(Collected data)
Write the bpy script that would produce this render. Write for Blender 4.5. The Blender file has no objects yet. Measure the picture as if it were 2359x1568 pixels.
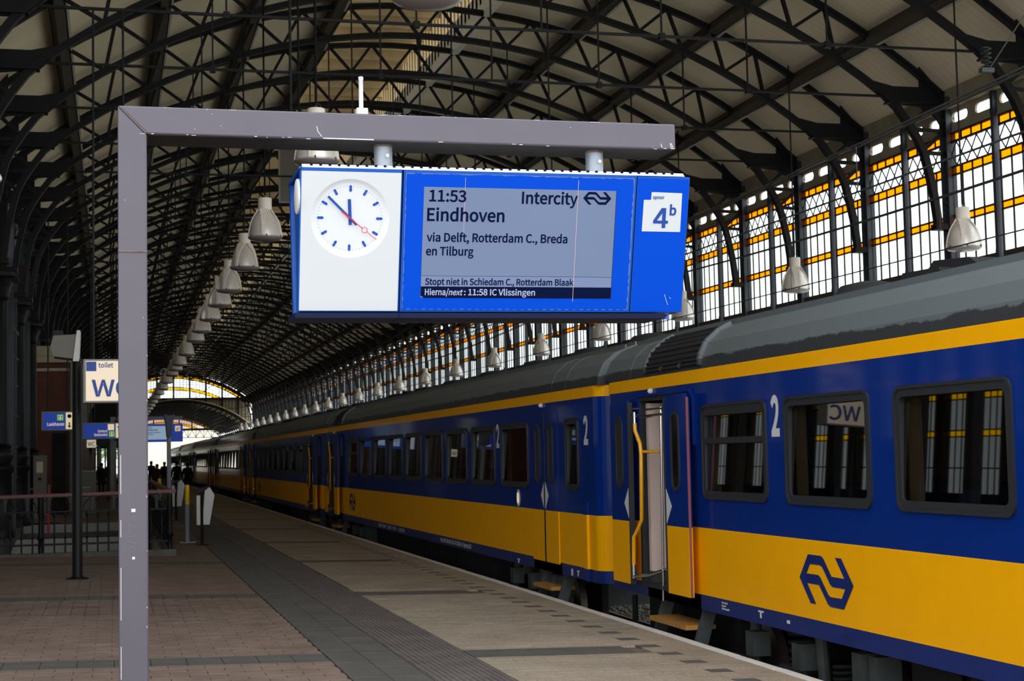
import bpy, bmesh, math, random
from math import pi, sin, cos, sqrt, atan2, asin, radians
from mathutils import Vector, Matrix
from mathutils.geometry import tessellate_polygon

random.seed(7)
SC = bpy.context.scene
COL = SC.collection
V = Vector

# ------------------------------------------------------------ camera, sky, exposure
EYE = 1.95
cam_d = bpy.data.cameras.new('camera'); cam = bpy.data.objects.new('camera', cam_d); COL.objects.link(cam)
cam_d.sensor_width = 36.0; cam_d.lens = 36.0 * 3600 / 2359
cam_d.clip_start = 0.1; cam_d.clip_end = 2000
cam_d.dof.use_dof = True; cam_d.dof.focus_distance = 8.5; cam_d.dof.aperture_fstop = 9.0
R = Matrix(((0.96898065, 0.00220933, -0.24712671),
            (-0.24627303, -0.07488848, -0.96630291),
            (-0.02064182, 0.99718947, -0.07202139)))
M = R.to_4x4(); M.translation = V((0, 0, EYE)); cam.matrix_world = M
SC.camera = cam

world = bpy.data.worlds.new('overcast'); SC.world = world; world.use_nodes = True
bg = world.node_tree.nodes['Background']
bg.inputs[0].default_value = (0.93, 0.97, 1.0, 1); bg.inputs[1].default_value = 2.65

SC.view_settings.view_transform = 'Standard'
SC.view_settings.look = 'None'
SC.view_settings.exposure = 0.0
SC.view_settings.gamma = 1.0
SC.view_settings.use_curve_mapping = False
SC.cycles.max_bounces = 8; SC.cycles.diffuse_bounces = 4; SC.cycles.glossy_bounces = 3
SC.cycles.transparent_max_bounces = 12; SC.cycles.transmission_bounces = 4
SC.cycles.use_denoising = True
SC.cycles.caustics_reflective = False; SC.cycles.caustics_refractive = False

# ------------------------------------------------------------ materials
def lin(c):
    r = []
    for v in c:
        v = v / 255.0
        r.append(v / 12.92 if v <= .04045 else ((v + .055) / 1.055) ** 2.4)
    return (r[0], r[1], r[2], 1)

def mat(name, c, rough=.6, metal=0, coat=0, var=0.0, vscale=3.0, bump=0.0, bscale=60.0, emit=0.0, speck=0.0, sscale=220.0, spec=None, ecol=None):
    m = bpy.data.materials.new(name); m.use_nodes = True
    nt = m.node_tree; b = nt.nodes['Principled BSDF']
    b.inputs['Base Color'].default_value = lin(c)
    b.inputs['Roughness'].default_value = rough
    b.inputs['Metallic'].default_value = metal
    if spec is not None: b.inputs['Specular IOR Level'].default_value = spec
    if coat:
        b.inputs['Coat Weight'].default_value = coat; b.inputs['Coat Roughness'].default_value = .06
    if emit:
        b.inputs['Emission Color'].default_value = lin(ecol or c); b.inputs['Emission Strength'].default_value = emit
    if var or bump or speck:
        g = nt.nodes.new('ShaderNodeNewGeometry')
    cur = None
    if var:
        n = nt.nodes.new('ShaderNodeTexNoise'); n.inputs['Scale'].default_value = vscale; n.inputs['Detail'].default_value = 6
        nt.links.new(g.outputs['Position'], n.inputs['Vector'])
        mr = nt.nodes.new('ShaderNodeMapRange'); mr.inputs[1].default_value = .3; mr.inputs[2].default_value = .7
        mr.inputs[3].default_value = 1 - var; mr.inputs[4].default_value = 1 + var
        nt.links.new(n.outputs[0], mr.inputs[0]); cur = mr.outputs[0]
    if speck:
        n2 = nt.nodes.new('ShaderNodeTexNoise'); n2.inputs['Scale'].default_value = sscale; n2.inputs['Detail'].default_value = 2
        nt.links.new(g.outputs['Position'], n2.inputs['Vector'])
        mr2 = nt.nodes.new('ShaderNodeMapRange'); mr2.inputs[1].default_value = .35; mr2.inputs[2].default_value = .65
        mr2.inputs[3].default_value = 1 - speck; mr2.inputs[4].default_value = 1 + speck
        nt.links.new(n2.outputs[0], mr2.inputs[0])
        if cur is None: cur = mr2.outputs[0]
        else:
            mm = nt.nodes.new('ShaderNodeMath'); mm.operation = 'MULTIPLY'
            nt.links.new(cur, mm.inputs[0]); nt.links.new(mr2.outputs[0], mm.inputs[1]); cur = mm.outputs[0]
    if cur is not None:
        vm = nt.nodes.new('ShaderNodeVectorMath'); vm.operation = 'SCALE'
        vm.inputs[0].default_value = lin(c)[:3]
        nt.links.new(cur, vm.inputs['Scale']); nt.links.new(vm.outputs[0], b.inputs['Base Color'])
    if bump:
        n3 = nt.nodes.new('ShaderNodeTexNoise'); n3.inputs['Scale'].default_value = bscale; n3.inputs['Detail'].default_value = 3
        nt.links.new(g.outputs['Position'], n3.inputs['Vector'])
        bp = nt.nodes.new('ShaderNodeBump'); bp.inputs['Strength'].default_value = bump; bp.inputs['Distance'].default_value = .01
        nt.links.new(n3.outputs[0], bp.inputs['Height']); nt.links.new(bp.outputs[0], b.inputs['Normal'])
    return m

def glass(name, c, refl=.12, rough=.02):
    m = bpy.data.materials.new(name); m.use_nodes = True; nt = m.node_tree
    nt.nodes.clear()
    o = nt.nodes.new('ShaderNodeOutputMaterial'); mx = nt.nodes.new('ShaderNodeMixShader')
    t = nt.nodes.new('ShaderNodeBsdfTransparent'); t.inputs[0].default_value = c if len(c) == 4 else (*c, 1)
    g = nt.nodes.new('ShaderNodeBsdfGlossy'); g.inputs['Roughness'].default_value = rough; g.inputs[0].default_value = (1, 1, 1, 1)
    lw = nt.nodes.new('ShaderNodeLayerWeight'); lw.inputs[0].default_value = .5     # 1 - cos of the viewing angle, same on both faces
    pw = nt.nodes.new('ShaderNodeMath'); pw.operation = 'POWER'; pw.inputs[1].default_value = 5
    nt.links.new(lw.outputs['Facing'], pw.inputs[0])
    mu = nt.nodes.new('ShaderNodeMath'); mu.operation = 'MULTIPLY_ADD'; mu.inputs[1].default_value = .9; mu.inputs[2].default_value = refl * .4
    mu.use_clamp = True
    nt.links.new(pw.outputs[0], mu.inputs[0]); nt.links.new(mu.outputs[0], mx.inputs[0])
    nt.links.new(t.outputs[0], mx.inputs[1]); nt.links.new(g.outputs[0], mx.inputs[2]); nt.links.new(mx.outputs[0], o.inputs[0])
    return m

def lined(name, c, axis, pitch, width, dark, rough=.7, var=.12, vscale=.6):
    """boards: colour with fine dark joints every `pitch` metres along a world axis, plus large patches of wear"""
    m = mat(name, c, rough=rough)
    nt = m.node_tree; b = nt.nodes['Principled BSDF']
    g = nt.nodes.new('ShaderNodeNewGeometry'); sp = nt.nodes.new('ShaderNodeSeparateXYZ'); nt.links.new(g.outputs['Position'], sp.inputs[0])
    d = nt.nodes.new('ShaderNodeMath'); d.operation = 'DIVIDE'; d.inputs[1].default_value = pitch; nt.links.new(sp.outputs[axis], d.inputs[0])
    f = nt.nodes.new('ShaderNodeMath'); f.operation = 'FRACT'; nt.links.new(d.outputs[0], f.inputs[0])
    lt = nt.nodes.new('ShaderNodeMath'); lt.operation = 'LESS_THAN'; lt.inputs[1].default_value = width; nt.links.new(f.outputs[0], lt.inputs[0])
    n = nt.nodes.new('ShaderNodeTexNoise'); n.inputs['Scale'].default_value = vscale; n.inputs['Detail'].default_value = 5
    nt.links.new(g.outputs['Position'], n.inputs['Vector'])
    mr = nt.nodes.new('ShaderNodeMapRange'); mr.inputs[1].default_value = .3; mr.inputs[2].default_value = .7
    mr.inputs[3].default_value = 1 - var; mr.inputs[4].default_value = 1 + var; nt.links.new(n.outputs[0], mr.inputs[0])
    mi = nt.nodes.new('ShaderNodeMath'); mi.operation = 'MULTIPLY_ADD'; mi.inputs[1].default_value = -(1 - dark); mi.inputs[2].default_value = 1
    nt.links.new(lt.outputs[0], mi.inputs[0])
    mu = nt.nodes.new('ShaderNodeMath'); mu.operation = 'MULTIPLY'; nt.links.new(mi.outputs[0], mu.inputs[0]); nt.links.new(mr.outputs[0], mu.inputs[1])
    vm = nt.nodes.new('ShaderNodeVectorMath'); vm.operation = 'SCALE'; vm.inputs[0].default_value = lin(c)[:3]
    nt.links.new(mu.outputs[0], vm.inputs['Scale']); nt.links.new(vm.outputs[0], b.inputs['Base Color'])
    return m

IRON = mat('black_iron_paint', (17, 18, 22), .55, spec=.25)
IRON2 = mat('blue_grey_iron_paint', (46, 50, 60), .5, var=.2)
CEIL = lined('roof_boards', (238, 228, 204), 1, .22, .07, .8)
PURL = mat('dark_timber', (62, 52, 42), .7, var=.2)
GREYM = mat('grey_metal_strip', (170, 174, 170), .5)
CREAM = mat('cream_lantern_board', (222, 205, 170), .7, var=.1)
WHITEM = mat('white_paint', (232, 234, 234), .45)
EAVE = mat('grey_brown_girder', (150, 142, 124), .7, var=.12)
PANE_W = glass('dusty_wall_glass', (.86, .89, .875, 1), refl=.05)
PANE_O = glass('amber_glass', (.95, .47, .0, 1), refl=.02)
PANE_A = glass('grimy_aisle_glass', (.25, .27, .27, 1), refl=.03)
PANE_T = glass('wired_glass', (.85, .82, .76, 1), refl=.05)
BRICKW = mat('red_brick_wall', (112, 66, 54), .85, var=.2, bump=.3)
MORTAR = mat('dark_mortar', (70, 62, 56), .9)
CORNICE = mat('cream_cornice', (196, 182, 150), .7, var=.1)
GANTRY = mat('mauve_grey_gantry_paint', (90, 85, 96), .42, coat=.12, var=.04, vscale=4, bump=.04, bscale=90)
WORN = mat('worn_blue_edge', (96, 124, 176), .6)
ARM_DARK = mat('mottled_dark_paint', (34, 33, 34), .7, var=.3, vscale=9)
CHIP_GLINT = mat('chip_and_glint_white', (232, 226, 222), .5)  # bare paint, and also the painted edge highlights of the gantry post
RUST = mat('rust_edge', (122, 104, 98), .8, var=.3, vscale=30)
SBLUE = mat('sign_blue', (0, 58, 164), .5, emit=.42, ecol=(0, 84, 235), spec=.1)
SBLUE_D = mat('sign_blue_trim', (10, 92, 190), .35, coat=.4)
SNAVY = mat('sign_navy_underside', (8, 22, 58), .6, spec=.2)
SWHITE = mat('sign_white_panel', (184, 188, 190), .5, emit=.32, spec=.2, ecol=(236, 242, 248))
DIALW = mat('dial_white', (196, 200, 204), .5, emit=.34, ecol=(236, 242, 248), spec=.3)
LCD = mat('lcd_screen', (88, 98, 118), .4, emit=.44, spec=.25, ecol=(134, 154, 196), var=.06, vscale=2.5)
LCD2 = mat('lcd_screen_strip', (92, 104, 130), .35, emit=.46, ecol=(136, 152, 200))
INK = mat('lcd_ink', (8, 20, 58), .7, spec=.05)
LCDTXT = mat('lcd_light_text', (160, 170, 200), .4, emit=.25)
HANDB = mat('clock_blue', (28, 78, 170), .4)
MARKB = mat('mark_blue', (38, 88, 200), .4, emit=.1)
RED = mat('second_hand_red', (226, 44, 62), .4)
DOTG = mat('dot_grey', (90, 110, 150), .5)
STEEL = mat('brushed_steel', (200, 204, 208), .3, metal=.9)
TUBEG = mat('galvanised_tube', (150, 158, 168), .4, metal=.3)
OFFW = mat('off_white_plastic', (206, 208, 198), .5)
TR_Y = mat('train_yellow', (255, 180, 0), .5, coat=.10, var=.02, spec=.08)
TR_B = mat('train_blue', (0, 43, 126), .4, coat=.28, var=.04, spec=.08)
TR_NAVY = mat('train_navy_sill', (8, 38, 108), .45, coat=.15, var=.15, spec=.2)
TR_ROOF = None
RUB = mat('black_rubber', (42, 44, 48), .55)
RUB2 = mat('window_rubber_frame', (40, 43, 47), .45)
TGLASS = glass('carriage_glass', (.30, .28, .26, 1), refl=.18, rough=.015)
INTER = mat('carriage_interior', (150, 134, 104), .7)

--

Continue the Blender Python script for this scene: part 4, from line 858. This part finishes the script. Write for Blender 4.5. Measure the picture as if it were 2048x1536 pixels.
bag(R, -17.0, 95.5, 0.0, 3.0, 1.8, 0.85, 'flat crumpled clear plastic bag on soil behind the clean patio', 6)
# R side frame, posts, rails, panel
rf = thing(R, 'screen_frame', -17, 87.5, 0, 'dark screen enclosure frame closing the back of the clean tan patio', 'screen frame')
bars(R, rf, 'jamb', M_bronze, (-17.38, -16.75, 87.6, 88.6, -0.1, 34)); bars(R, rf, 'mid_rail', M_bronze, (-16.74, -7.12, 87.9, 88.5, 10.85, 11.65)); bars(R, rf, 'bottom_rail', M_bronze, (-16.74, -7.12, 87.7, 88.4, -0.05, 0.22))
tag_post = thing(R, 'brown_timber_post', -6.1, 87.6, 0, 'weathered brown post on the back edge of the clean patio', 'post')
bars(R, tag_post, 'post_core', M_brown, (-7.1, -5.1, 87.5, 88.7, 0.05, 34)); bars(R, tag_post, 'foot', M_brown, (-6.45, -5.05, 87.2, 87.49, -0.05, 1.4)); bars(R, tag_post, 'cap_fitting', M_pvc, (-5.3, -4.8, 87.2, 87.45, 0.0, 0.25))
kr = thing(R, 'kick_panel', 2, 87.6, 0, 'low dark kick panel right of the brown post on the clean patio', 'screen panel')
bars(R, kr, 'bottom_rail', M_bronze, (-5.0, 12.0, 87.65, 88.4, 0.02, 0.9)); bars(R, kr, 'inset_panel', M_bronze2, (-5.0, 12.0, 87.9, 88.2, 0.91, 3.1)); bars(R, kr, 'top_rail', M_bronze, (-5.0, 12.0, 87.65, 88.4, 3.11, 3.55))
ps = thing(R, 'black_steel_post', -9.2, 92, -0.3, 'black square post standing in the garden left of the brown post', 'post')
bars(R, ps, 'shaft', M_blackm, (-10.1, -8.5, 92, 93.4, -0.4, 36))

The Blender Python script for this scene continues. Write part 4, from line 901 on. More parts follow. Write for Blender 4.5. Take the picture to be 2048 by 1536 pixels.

» Exercise:
Reproduce the lines above starting at the one with "Write the bpy" and ending at the one with "SC.cycles.caustics_reflective = False;", both included, exactly and with no pictures.

» Answer to this task:
Write the bpy script that would produce this render. Write for Blender 4.5. The Blender file has no objects yet. Measure the picture as if it were 2359x1568 pixels.
import bpy, bmesh, math, random
from math import pi, sin, cos, sqrt, atan2, asin, radians
from mathutils import Vector, Matrix
from mathutils.geometry import tessellate_polygon

random.seed(7)
SC = bpy.context.scene
COL = SC.collection
V = Vector

# ------------------------------------------------------------ camera, sky, exposure
EYE = 1.95
cam_d = bpy.data.cameras.new('camera'); cam = bpy.data.objects.new('camera', cam_d); COL.objects.link(cam)
cam_d.sensor_width = 36.0; cam_d.lens = 36.0 * 3600 / 2359
cam_d.clip_start = 0.1; cam_d.clip_end = 2000
cam_d.dof.use_dof = True; cam_d.dof.focus_distance = 8.5; cam_d.dof.aperture_fstop = 9.0
R = Matrix(((0.96898065, 0.00220933, -0.24712671),
            (-0.24627303, -0.07488848, -0.96630291),
            (-0.02064182, 0.99718947, -0.07202139)))
M = R.to_4x4(); M.translation = V((0, 0, EYE)); cam.matrix_world = M
SC.camera = cam

world = bpy.data.worlds.new('overcast'); SC.world = world; world.use_nodes = True
bg = world.node_tree.nodes['Background']
bg.inputs[0].default_value = (0.93, 0.97, 1.0, 1); bg.inputs[1].default_value = 2.65

SC.view_settings.view_transform = 'Standard'
SC.view_settings.look = 'None'
SC.view_settings.exposure = 0.0
SC.view_settings.gamma = 1.0
SC.view_settings.use_curve_mapping = False
SC.cycles.max_bounces = 8; SC.cycles.diffuse_bounces = 4; SC.cycles.glossy_bounces = 3
SC.cycles.transparent_max_bounces = 12; SC.cycles.transmission_bounces = 4
SC.cycles.use_denoising = True
SC.cycles.caustics_reflective = False; SC.cycles.caustics_refractive = False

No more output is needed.